__Task objective__.
Provide only the number of lines in the records below that include "Take".

__Supplied material__.
⁂
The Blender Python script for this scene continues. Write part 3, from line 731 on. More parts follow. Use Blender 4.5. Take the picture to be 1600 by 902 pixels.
⁂
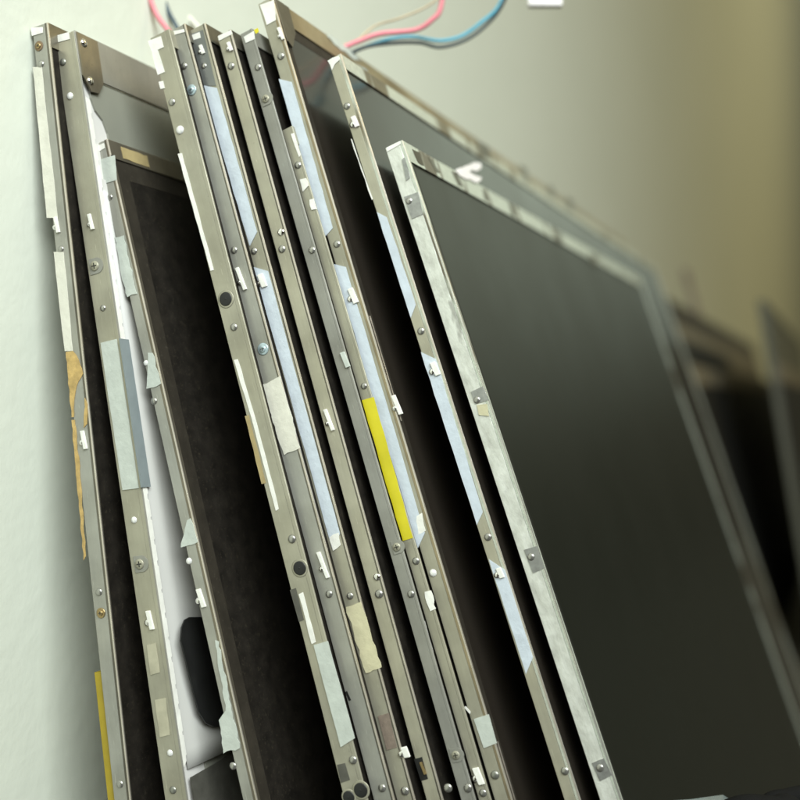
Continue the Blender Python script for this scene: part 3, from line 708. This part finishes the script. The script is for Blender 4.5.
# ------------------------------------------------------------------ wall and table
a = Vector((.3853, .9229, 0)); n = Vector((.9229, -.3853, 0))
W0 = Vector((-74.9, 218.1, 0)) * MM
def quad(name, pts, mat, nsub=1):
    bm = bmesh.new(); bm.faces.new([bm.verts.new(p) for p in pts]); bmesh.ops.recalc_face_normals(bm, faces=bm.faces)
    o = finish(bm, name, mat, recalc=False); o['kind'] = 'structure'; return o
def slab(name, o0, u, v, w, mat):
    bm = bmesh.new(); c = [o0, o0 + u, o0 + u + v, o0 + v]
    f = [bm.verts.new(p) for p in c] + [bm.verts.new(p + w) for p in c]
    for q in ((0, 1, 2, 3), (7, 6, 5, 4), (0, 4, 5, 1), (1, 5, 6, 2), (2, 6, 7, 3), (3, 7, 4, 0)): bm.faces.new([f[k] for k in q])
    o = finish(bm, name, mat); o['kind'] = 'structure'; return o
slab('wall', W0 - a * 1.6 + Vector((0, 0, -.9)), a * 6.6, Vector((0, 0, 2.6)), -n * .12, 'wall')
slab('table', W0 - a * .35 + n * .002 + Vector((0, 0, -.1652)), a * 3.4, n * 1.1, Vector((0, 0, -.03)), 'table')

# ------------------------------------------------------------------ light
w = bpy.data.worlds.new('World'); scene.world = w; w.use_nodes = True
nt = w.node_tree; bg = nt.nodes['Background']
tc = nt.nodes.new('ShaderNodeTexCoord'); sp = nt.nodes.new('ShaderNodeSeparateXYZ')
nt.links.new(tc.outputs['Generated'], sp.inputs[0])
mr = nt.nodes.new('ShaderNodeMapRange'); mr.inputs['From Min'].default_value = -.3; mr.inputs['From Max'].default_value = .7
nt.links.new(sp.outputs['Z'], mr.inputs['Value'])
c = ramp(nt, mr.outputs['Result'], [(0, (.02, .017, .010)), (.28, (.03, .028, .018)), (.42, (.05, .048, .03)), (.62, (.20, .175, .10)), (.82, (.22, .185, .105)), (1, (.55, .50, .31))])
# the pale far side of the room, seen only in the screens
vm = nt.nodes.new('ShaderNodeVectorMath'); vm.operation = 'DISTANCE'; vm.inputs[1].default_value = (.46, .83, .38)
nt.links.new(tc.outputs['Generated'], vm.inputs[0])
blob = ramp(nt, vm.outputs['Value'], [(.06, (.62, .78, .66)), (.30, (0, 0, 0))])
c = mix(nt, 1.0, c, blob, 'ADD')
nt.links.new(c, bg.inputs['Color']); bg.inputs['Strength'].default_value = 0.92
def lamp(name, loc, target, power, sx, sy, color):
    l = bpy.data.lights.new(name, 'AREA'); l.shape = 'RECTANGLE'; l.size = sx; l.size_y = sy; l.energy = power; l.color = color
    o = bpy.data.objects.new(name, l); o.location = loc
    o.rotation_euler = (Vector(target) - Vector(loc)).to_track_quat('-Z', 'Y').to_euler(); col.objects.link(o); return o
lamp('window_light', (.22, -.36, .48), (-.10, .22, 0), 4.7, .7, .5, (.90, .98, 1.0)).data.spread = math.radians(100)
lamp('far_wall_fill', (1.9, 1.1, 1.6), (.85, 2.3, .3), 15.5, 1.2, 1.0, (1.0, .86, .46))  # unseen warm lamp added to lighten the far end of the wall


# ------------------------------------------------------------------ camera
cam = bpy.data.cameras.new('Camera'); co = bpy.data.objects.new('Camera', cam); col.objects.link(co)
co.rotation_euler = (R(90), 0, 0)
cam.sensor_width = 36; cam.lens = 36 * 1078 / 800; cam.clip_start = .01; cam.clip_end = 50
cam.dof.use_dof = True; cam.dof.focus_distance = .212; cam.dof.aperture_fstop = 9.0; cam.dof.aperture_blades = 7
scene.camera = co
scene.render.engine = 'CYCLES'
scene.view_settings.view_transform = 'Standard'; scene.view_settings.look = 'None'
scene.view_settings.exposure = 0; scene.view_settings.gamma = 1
⁂
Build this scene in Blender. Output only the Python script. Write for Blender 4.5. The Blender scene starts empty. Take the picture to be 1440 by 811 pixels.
⁂
__Solution to the exercise__.
2